According to the report, the U.S. central bank will likely make a 0.75% increase in the interest rate. This increase is the highest that the country has seen since 1994. This increase might be discussed further during a policy meeting on July 26-27.

Regular households have seen the direct impacts of inflation, mainly the spike in daily necessity costs. Industries also experience issues in the lack of new orders which also influences the labor market.

The Fed has an intention to keep prices under control during the ongoing inflation. It also wants to address people’s loss of faith in the role of the central bank. The Fed minutes reported the biggest risk of current inflation surge which is “that elevated inflation could become entrenched if the public began to question the resolve of the Committee to adjust the stance of policy as warranted”.

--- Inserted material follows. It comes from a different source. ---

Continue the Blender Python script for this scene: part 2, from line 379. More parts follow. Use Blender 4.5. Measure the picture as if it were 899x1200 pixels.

Based on May’s data, consumer inflation had reached an annual rate of 8.6%. The rate defied the Fed’s expectation that the annual inflation rate had peaked in spring this year. Currently, the Fed wants to bring the inflation down to 2%. There is a need to convince the public that “a restrictive stance of policy” is necessary so that the country can hit that target.

Analysts believe that the Fed still considers a rate increase between 0.50 and 0.75 points. The Fed needs to analyze the impact that the increase will bring to the economy. Investors are concerned that the effect might be "larger-than-anticipated".

Jason Pride, an investment officer of Glenmede’s private wealth, said that “the 50-75 debate just points towards where you end up”. A 0.50 increase can lead to a 3% rate, while a 0.75 increase may end at either a 3.25% or 3.5% rate. When the rate goes 3.5% or above, the likelihood of recession can reach 50%.